Robert Denoël, éditeur

Un agenda Hermès

 

Le 2 décembre au soir, les services de la morgue de l’hôpital Necker firent l’inventaire des objets trouvés dans les poches du veston de Denoël : un portefeuille contenant ses papiers d’identité et une somme de 12 000 francs, un carnet de métro, et un agenda « Hermès ».

Ce petit agenda pratique (14 x 9) et luxueux dont le modèle fut créé en 1930 est généralement relié en lézard, maroquin ou crocodile, et accompagné d'un petit crayon ; il comporte un système d'anneaux qui relie les feuillets entre eux. Son prix de vente était de quelque 150 euros.

 

L’année y est divisée en quatre fascicules que l’on glisse chaque trimestre dans l’enveloppe en cuir. Celui de Robert Denoël ne comportait donc que les feuillets du quatrième trimestre de l'année 1945.

 

Son importance fut révélée à Cécile Denoël dès le 4 décembre 1945 ; ce jour-là, « M. Guillaume Ritchie-Fallon, demi-frère de Mme Denoël, garçon assez fantasque et qui paraît éprouver pour Mme Loviton une certaine admiration, se rendait chez sa soeur et lui demandait, au nom de Mme Loviton, un souvenir personnel ayant appartenu à Denoël, par exemple son carnet Hermès sur lequel il inscrivait ses notes confidentielles et ses rendez-vous. Mme Denoël fit immédiatement bloquer à l’hôpital tous les objets retrouvés sur son mari, parmi lesquels se trouvait ce fameux carnet », écrit Armand Rozelaar au juge Gollety, le 21 mai 1946.

Au cours des semaines qui suivirent la mort de l’éditeur, Jeanne Loviton distribua à peu près tout ce qui lui avait appartenu et qui se trouvait chez elle, mais elle éprouvait le besoin urgent de réclamer son agenda. Il n’en fallait pas plus pour que l’avocat de Mme Denoël et les enquêteurs s’intéressent à cet objet si convoité.
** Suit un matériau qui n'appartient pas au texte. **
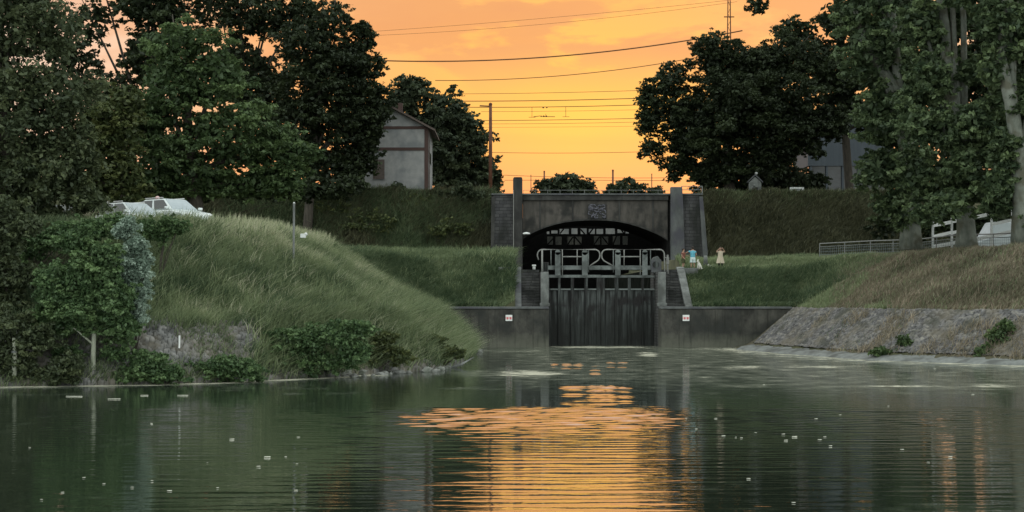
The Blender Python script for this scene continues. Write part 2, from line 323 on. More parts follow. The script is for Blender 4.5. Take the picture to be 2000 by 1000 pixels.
def wob(x, y):
    return (np.sin(x * 0.9 + 1.3 * np.sin(y * 0.31)) * np.sin(y * 0.7 + 0.8 * np.sin(x * 0.43)) * 0.5 + np.sin(x * 2.3 + y * 1.1) * 0.25 * np.sin(y * 1.9 - x * 0.6))
def height(x, y):
    x = np.asarray(x, float); y = np.asarray(y, float)
    dl = seg_dist(x, y, SHL); dr = seg_dist(x, y, SHR)
    inl = inside(x, y, POLL); inr = inside(x, y, POLR)
    pl = np.interp(dl, [0, 2.2, 3.2, 8.2, 10.5, 28, 48], [0.0, 2.1, 2.45, 5.75, 6.15, 6.4, 5.2])
    pr = np.interp(dr, [0, 0.7, 0.95, 3.4, 4.4, 10, 12.5, 28, 46], [0.06, 0.22, 0.3, 2.4, 2.5, 5.55, 5.85, 5.9, 5.2])
    E = np.interp(y, [97, 97.4, 98.2, 103.2, 105, 150, 153.8, 161, 170, 200, 900], [-1.5, 2.45, 2.5, 4.95, 5.05, 5.6, 5.9, 13.95, 14.1, 14.4, 15])
    # left of the lock the slope behind the promontory
    land = np.where(inl, np.maximum(pl, E), np.where(inr, np.maximum(pr, E), -1.0 - 0.05 * np.minimum(np.minimum(dl, dr), 10)))
    land = land + np.where(inl | inr, wob(x, y) * 0.22 * np.clip((np.minimum(dl, dr) - 2.5) / 3, 0, 1), 0)
    slope = np.clip((y - 153.5) / 1.5, 0, 1) * np.clip((161.5 - y) / 3, 0, 1) * ((x < -2.2) | (x > 20))
    land = land + slope * (0.45 * np.sin(x * 0.55 + 0.8 * np.sin(y * 0.6)) * np.sin(y * 0.8 + np.sin(x * 0.37)) + 0.3 * np.sin(x * 1.3 + y * 0.5))
    far = np.clip((y - 300) / 300, 0, 1); land = land * (1 - far) + 14.5 * far
    ch = (x > 0.2) & (x < 11.45) & (y > 97.0) & (y < 188); land = np.where(ch, -1.5, land)
    tun = (x > 0.6) & (x < 16.6) & (y > 151) & (y < 191) & ~ch; land = np.where(tun, 5.55, land)
    return land
def H(x, y): return float(height(np.array([x]), np.array([y]))[0])
def grid(xs, ys, zf):
    X, Y = np.meshgrid(xs, ys); Z = zf(X, Y); nx = len(xs)
    V = np.stack([X, Y, Z], -1).reshape(-1, 3)
    i = np.arange(len(V)).reshape(len(ys), nx)
    Q = np.stack([i[:-1, :-1], i[:-1, 1:], i[1:, 1:], i[1:, :-1]], -1).reshape(-1, 4)
    return V, Q
xs = np.unique(np.concatenate([np.linspace(-1200, -70, 12), np.arange(-70, 70.1, 0.6), [0.15, 0.22, 11.42, 11.5], np.linspace(70, 1200, 12), [16.55, 16.65, 0.55, 0.65]]))
ys = np.unique(np.concatenate([np.linspace(-60, 44, 6), np.arange(44, 110, 0.5), [97.35, 97.45], np.arange(110, 150, 2), np.arange(150, 172, 0.5), np.linspace(172, 1800, 22)]))
V, Q = grid(xs, ys, height)
ground = link('ground', mesh_np('ground', V, Q, smooth=True), M['earth']); tag(ground, kind='structure')

# ------------------------------------------------------------------ water, with real ripples on the near half
def lake_material():
    m = bpy.data.materials.new('lake_water'); m.use_nodes = True; nt = m.node_tree; b = nt.nodes['Principled BSDF']
    b.inputs['Base Color'].default_value = (0.020, 0.029, 0.021, 1); b.inputs['Roughness'].default_value = 0.02; b.inputs['IOR'].default_value = 11.0
    tc = N(nt, 'ShaderNodeTexCoord')
    mp = N(nt, 'ShaderNodeMapping'); mp.inputs['Scale'].default_value = (0.5, 1.6, 1); L(nt, tc.outputs['Object'], mp.inputs[0])
    no = N(nt, 'ShaderNodeTexNoise', i_Scale=2.2, i_Detail=4.0); L(nt, mp.outputs[0], no.inputs['Vector'])
    bn = N(nt, 'ShaderNodeBump', i_Strength=0.5, i_Distance=0.012); L(nt, no.outputs['Fac'], bn.inputs['Height']); L(nt, bn.outputs[0], b.inputs['Normal'])
    d = N(nt, 'ShaderNodeBsdfDiffuse'); at = N(nt, 'ShaderNodeAttribute', attribute_name='scum')
    m2 = N(nt, 'ShaderNodeMapping'); m2.inputs['Scale'].default_value = (0.55, 0.5, 1); L(nt, tc.outputs['Object'], m2.inputs[0])
    n2 = N(nt, 'ShaderNodeTexNoise', i_Scale=1.6, i_Detail=8.0, i_Roughness=0.7); L(nt, m2.outputs[0], n2.inputs['Vector'])
    f = math_(nt, 'ADD', at.outputs['Fac'], math_(nt, 'MULTIPLY', math_(nt, 'SUBTRACT', n2.outputs['Fac'], 0.5), 1.9))
    rp = ramp(nt, [(0.10, 0.0), (0.5, 0.34), (0.8, 0.5), (0.98, 0.95)]); L(nt, f, rp.inputs[0])
    cc = ramp(nt, [(0.3, (0.07, 0.085, 0.065)), (0.62, (0.17, 0.18, 0.145)), (0.95, (0.45, 0.44, 0.36))]); L(nt, f, cc.inputs[0]); L(nt, cc.outputs[0], d.inputs[0])
    mx = N(nt, 'ShaderNodeMixShader'); L(nt, rp.outputs[0], mx.inputs[0]); L(nt, b.outputs[0], mx.inputs[1]); L(nt, d.outputs[0], mx.inputs[2])
    L(nt, mx.outputs[0], nt.nodes['Material Output'].inputs[0])
    return m
M['lake'] = lake_material()
def pix(x, y): return 1000 + F * x / np.maximum(y, 1.0), HY + F * CH / np.maximum(y, 1.0)
def water():
    xs = np.unique(np.concatenate([np.linspace(-300, -22, 12), np.arange(-22, 26, 0.17), np.linspace(26, 300, 12)]))
    ys = np.unique(np.concatenate([np.linspace(-60, 18, 8), np.arange(18, 46, 0.045), np.arange(46, 100, 0.12), np.linspace(100, 190, 6)]))
    X, Y = np.meshgrid(xs, ys); Z = np.zeros_like(X)
    # wind-rippled water nearer than 44 m, glassy shelter below the lock
    edge = 43.8 + 0.35 * np.sin(X * 2.3 + 2) * np.sin(X * 1.1) + 0.5 * np.sin(X * 0.9) * np.sin(X * 0.37 + 1)
    wind = 1 / (1 + np.exp((Y - edge) / 0.3))
    patch = np.clip(wind, 0, 1)
    r2 = np.random.default_rng(5)
    def waves(n, l0, l1, spread, slope):
        h = np.zeros_like(X); s2 = 0
        for _ in range(n):
            lam = l0 * (l1 / l0) ** r2.random(); k = 2 * math.pi / lam; th = r2.normal(0, spread); a = 1.0 / k
            h += a * np.sin(k * (math.sin(th) * X + math.cos(th) * Y) + r2.random() * 6.28); s2 += 0.5
        return h * slope / math.sqrt(s2)
    near = np.clip((38.5 - Y) / 6, 0, 1)
    env = 0.6 + 0.4 * np.sin(X * 0.21 + 0.7 * np.sin(Y * 0.13)) * np.sin(Y * 0.23 + 0.5 * np.sin(X * 0.2))
    lane = 0.30 + 0.70 * np.clip((pix(X, Y)[0] - 760) / 90, 0, 1) * np.clip((1350 - pix(X, Y)[0]) / 40, 0, 1)
    Z += lane * patch * (1 - near) * waves(26, 0.26, 0.75, 0.28, 0.095) * (0.75 + 0.25 * env)
    Z += (0.45 + 0.55 * np.clip((pix(X, Y)[0] - 840) / 70, 0, 1) * np.clip((1345 - pix(X, Y)[0]) / 40, 0, 1)) * patch * near * (waves(16, 0.35, 0.9, 0.09, 0.027) + waves(14, 0.22, 0.42, 0.16, 0.016)) * (0.7 + 0.3 * env)
    Z += waves(10, 0.5, 2.0, 0.4, 0.0025)
    # added ripple patches, shaped to mirror the sky as glints below the lock gate
    px, py = pix(X, Y)
    glints = np.zeros_like(X)
    for (a, b_, c, d) in GLINT_SPOTS:
        glints = np.maximum(glints, np.clip((np.minimum(px - a, b_ - px)) / 3, 0, 1) * np.clip((np.minimum(py - c, d - py)) / 1.5, 0, 1))
    Z += glints * waves(10, 0.5, 0.9, 0.05, 0.13)
    scum = np.full_like(X, 0.0)
    film = np.clip((Y - 46) / 14, 0, 1) * np.clip((px - 880) / 160, 0, 1)
    film += np.clip((Y - 44) / 9, 0, 1) * np.clip((px - 1450) / 250, 0, 1) * 0.5
    film += np.clip((30 - Y) / 6, 0, 1) * np.clip((px - 1700) / 200, 0, 1) * 0.3
    scum += np.clip(film, 0, 1) * 0.50
    shl = seg_dist(X, Y, SHL); shr = seg_dist(X, Y, SHR)
    scum += 0.85 * np.exp(-(shl / 1.5) ** 2) * (px < 760) + 0.34 * np.exp(-(shr / 2.5) ** 2) + 0.2 * np.exp(-(shl / 1.0) ** 2)
    for (a, b_, c, d, amp) in FOAM:
        u = (px - (a + b_) / 2) / ((b_ - a) / 2); w = (py - (c + d) / 2) / ((d - c) / 2)
        scum += amp * np.exp(-(u ** 2) ** 2 - (w ** 2) ** 2)
    scum *= 1 - 0.9 * patch * (px > 600) * (px < 1420)
    i = np.arange(X.size).reshape(X.shape); Q = np.stack([i[:-1, :-1], i[:-1, 1:], i[1:, 1:], i[1:, :-1]], -1).reshape(-1, 4)
    V = np.stack([X, Y, Z], -1).reshape(-1, 3)
    o = link('water', mesh_np('water', V, Q, {'scum': scum.ravel()}, smooth=True), M['lake']); tag(o, kind='structure')
GLINT_SPOTS = [(1076, 1090, 709, 720), (1097, 1114, 707, 722), (1122, 1141, 707, 722), (1155, 1172, 713, 733), (1184, 1200, 705, 722), (1208, 1226, 706, 724),
        (1098, 1140, 754, 764), (1098, 1140, 768, 776), (1098, 1116, 781, 792), (1119, 1140, 781, 792), (1151, 1166, 753, 792), (1168, 1182, 753, 792), (1184, 1200, 753, 792), (1212, 1220, 755, 792), (1222, 1231, 757, 792)]  # spots of the added glint ripples, laid out as a lattice
FOAM = [(885, 1075, 722, 737, 0.33), (980, 1110, 726, 733, 0.27), (862, 930, 727, 733, 0.23), (860, 965, 756, 761, 0.35), (1245, 1285, 688, 696, 0.43), (1400, 1510, 751, 757, 0.27),
        (1690, 1830, 752, 756, 0.31), (1900, 1985, 750, 757, 0.31), (1530, 1680, 714, 719, 0.31), (1410, 1500, 714, 720, 0.31), (545, 600, 767, 772, 0.35), (640, 720, 766, 771, 0.31), (1073, 1280, 676, 680, 0.47),
        (380, 640, 752, 763, 0.23), (0, 200, 768, 774, 0.27), (900, 1070, 683, 688, 0.20)]
water()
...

Mme Loviton dut s’en expliquer le 10 octobre 1946 devant le commissaire Pinault : « Il est exact que j’ai exprimé à M. Fallon, frère de Mme Denoël - qui était devenu mon ami, Robert Denoël me l’ayant présenté et lui ayant exposé les raisons de son divorce avec sa soeur, ce qu’il avait fort bien compris - que je serais contente si Mme Denoël voulait bien me donner l’agenda que Robert portait sur lui au moment de sa mort. Je disais d’ailleurs à Fallon qu’il ne me restait rien de Denoël et que j’attachais à cet objet sans valeur un prix sentimental. Je sais que sur ce carnet M. Denoël notait une partie de ses rendez-vous, et des prévisions financières, ainsi que tous autres calculs. »

Cécile Denoël, dans un courrier adressé le 8 janvier 1950, au juge Gollety, explique que « plusieurs mois après son décès, j’avais pu obtenir de l’Hôpital Necker la restitution de ses affaires personnelles et notamment d’un carnet ‘Hermès’ dans lequel il écrivait ses rendez-vous, les adresses les plus importantes et surtout sur lequel il tenait sa comptabilité clandestine [...] Ce petit carnet contient énormément de choses, et c’est même grâce à ses inscriptions fragmentaires, toutes de la main de mon mari, sur un carnet ne portant que sur un seul trimestre, que j’ai pu, petit à petit, reconstituer son activité [...] On comprend, dès lors, que Mme Loviton ait voulu (à titre sentimental, bien entendu !) posséder ce carnet qui contient la comptabilité clandestine de mon mari, comptabilité qui, encore une fois, porte sur des sommes qui se chiffrent par millions. »

L’agenda Hermès de l’éditeur constituait en fait la seule pièce à conviction dont disposait la partie civile pour convaincre la justice que Denoël avait, avant sa mort, brassé des affaires d’édition très importantes, et qu’on ne pouvait prétendre, comme le faisaient Mme Loviton et ses amis, qu’il n’avait d’autre fortune que les 12 000 francs retrouvés dans son portefeuille.

L’agenda fut déposé au greffe du tribunal. Cécile Denoël l’avait, entretemps, fait microfilmer. J’ai pu en obtenir, grâce à Albert Morys, une copie photographique intégrale qui, avec toutes mes archives, a été déposée en 1982 à la B.L.F.C., puis à l' I.M.E.C., qui la détient toujours mais n'en permet pas la consultation.

Cela me prive d'une description détaillée de l'agenda Hermès de l'éditeur, sauf pour deux ou trois feuillets utilisés au cours des procès par la partie civile : on la trouvera dans la rubrique Procès.